Monthly Archives: September 2016
Font Size Bugfix

Spankers, Spankees and Switches of All Ages (18 and above),

I’ve released a new  version (0.1.24)  with a small fix that sets a minimum font size of 6. This should protect against the font being so ridiculously small that you can’t read it, even on small screens.

 

AKA

Rewrite Complete

Spankers, Spankees and Switches of All Ages (18 and above),

I’ve finished the major rewrite of Scarlet Moon. The bug with saving making the game unresponsive should now be fixed. There have also been a few small interface tweaks. The biggest one being that skills are now selected with letters rather than numbers (made the new implementation a bit simpler, and gives me more single keystrokes for selecting skills).

You can get it on the downloads page.

Note: I’ve also moved over to gitlabs, partially because Gitlab allows me to have private repositories without a paid membership, and partly because I like open source and like to use/support it when I can. The links in the Downloads page should all be updated already, but if any are broken please let me know.

Note that there is no new content (beyond a little bit of editing). However, now that I’ve finished my rewrite, my focus until the end of the first episode will be on writing the game’s content, and bugfixes.

 

AKA Russell

September Update

So I’m eyeballs deep into the debugging of the Great Refactor. Right now, I’m working on debugging combat (the most complex piece, so naturally the buggiest).

At this stage, I’ve got attacking, and moving (moving is one of the more complex parts) working correctly. Right now I’m working on making sure skills work properly.

Events are also working correctly, I believe, as is saving and loading.

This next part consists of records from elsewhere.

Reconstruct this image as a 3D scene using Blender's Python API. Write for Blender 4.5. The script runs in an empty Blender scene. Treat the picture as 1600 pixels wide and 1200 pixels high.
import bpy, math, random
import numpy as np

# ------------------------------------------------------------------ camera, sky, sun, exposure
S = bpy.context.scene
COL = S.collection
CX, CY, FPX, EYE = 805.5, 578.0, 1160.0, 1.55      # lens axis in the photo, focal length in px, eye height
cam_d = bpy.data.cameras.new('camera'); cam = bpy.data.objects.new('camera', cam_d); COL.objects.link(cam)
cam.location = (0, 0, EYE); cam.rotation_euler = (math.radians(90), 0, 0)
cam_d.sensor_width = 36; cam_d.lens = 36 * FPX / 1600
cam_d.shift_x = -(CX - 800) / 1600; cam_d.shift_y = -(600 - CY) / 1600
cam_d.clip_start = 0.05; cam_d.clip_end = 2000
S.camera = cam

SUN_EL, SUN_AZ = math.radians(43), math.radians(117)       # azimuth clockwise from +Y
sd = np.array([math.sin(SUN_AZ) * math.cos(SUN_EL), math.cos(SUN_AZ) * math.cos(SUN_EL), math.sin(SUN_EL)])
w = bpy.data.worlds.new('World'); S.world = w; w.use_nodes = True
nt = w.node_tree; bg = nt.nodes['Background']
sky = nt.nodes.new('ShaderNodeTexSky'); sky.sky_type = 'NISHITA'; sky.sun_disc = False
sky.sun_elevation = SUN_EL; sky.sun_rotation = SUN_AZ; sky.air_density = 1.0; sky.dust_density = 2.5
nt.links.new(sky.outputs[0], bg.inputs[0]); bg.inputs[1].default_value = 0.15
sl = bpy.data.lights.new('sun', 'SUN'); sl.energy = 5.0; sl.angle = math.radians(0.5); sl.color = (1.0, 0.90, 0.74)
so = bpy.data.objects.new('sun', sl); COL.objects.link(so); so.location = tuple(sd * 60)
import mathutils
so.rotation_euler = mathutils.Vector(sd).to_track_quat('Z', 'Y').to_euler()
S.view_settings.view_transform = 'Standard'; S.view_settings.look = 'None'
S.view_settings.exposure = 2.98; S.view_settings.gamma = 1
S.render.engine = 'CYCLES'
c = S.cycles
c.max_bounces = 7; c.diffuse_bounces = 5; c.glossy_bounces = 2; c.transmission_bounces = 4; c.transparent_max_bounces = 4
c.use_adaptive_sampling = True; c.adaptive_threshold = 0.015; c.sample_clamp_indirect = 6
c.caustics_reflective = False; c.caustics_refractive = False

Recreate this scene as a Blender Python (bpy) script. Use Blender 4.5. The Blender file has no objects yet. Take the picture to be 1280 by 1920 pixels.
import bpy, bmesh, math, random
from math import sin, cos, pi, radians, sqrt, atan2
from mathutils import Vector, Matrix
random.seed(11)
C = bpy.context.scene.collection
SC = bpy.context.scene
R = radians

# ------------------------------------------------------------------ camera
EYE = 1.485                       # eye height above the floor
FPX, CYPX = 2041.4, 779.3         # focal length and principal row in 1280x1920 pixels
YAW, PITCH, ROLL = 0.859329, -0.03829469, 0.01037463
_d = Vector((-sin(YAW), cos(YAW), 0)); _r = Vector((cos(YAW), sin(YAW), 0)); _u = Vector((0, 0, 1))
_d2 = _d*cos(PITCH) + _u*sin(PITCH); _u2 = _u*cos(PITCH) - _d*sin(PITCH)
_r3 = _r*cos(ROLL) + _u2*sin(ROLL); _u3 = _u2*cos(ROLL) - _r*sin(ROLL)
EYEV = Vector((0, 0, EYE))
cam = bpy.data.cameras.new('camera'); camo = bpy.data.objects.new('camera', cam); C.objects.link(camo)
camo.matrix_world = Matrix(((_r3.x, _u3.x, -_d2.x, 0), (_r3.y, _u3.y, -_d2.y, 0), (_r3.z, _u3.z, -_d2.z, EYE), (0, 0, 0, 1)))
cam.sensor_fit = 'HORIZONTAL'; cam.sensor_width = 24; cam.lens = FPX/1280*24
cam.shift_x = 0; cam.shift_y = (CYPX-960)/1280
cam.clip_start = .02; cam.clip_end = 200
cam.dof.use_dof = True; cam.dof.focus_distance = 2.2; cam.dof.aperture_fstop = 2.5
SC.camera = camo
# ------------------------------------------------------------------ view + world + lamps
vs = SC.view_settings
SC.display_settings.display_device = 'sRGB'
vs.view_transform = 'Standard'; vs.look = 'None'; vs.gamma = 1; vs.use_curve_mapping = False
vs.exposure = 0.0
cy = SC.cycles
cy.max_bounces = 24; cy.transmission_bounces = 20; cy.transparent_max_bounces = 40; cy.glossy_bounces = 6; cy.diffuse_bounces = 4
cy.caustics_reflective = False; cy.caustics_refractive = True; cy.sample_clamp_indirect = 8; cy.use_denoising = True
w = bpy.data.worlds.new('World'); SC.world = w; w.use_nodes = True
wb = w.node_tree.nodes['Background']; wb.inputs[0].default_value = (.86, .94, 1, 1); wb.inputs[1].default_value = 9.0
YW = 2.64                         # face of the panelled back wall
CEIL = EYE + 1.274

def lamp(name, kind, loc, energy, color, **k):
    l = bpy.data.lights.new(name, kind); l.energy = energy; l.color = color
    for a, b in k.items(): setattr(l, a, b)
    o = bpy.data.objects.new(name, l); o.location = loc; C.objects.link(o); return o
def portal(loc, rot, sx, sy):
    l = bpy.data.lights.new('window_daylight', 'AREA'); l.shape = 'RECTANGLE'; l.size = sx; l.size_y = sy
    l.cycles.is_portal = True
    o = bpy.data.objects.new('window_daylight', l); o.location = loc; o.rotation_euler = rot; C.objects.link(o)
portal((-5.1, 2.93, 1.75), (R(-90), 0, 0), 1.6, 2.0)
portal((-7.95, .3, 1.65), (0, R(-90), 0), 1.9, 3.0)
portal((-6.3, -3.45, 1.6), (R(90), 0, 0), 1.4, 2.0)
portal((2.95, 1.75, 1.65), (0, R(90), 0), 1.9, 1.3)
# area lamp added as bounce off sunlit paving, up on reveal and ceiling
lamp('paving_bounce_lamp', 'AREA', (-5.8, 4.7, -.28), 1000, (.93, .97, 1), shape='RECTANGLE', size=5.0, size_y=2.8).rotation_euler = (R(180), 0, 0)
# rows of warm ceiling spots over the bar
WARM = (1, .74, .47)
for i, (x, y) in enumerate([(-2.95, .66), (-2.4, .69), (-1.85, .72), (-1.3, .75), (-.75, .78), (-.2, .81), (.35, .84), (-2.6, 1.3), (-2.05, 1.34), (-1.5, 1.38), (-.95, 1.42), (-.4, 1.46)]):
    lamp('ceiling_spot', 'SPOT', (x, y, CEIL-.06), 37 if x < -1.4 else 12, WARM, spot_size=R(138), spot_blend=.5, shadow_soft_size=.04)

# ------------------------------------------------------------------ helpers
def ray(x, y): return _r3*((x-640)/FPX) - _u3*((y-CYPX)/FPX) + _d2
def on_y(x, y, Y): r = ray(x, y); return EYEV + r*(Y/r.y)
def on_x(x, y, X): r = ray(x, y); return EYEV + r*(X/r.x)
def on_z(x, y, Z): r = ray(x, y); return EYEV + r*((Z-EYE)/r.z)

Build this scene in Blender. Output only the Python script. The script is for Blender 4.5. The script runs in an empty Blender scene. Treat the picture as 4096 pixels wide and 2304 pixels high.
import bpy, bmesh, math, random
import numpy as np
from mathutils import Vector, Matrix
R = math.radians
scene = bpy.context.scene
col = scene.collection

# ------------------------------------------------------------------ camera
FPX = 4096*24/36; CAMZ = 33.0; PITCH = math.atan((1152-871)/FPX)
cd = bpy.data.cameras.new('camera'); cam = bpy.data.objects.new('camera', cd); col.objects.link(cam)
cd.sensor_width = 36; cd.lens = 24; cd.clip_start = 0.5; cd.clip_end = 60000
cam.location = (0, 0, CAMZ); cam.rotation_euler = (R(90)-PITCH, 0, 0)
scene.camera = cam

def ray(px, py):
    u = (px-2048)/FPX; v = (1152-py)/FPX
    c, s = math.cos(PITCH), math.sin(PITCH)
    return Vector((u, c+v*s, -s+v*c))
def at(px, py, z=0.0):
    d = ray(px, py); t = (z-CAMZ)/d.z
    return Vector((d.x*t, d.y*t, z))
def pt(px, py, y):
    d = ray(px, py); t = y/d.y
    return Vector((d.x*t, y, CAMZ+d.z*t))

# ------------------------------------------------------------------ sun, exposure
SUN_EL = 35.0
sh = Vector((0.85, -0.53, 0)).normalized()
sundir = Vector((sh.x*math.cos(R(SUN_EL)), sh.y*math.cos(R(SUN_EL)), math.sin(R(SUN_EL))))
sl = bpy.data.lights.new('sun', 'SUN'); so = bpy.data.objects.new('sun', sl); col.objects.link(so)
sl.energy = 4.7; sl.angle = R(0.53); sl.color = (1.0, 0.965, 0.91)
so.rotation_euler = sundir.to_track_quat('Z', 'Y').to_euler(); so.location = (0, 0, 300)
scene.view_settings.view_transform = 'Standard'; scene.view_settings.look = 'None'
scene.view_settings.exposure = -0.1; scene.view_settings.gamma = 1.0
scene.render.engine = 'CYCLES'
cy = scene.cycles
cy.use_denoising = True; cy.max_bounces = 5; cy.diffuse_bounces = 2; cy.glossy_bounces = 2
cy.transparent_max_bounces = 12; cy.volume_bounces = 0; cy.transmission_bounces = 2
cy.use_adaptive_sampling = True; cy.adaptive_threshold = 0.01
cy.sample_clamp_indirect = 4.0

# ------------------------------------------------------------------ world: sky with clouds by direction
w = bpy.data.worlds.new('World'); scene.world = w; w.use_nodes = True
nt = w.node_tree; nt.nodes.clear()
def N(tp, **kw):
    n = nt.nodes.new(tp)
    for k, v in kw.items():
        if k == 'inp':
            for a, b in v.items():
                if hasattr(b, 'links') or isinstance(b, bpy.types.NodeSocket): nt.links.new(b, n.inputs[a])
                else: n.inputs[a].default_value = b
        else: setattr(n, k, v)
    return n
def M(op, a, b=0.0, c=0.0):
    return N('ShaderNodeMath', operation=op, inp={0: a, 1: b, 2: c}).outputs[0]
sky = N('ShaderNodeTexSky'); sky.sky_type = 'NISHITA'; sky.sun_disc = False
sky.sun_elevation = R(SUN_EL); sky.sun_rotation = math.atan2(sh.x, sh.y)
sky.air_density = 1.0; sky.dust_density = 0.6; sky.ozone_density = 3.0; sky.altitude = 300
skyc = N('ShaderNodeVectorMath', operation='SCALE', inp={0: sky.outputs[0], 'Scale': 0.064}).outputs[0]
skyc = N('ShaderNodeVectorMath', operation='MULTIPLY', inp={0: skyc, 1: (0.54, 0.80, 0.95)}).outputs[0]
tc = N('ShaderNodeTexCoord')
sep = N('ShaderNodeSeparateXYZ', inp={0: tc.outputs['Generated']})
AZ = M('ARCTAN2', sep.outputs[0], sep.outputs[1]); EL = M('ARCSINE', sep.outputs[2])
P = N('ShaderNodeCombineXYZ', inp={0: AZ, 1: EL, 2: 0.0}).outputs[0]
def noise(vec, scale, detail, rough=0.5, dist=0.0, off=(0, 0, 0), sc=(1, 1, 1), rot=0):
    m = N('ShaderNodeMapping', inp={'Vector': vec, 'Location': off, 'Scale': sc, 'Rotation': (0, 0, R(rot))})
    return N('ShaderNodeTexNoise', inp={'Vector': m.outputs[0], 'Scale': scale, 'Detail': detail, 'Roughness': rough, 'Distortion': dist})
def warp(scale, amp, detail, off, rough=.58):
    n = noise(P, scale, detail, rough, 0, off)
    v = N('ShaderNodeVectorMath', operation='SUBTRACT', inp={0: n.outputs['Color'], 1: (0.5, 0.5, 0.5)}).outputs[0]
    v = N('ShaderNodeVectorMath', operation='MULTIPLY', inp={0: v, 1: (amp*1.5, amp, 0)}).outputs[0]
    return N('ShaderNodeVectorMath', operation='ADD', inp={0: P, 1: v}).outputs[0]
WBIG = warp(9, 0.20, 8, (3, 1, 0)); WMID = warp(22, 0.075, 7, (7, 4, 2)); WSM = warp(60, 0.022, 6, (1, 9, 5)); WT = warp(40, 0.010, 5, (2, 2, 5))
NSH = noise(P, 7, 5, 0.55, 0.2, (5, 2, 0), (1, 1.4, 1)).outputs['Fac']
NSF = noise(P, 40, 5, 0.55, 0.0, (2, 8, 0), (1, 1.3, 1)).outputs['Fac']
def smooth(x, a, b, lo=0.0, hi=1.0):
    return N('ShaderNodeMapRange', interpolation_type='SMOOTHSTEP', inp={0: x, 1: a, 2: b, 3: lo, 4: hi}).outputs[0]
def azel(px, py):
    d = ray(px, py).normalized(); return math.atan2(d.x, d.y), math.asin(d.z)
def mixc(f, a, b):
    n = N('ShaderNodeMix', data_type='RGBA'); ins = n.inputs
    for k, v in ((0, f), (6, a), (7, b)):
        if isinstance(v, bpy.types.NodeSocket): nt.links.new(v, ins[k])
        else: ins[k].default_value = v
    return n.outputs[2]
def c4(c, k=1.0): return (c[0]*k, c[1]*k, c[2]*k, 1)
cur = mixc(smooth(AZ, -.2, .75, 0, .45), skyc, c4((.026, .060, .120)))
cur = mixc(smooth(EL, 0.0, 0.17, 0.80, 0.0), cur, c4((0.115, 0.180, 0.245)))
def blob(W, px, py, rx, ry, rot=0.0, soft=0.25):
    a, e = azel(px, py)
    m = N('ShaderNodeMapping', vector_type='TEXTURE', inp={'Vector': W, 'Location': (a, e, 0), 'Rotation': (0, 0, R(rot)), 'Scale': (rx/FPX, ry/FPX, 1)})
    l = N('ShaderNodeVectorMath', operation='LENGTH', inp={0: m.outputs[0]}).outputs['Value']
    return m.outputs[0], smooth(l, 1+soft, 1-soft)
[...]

Fortunately, while I’ve found a ton of bugs, all of them have been pretty straightforward to fix (one bonus of the Great Refactor: everything being modified is local, and methods can’t do all sorts of wild and crazy shit behind the scenes, so it makes it a lot easier to track down the misbehaving code).

I’ve also been working on some of the writing for the rest of the first episode.

Sorry this is all taking so long. But I have a much better handle on how the codebase works, especially how the GUI is communicating with the rest of the system, so _hopefully_ this means we’ll have fewer of those weird-ass bugs that I couldn’t track down.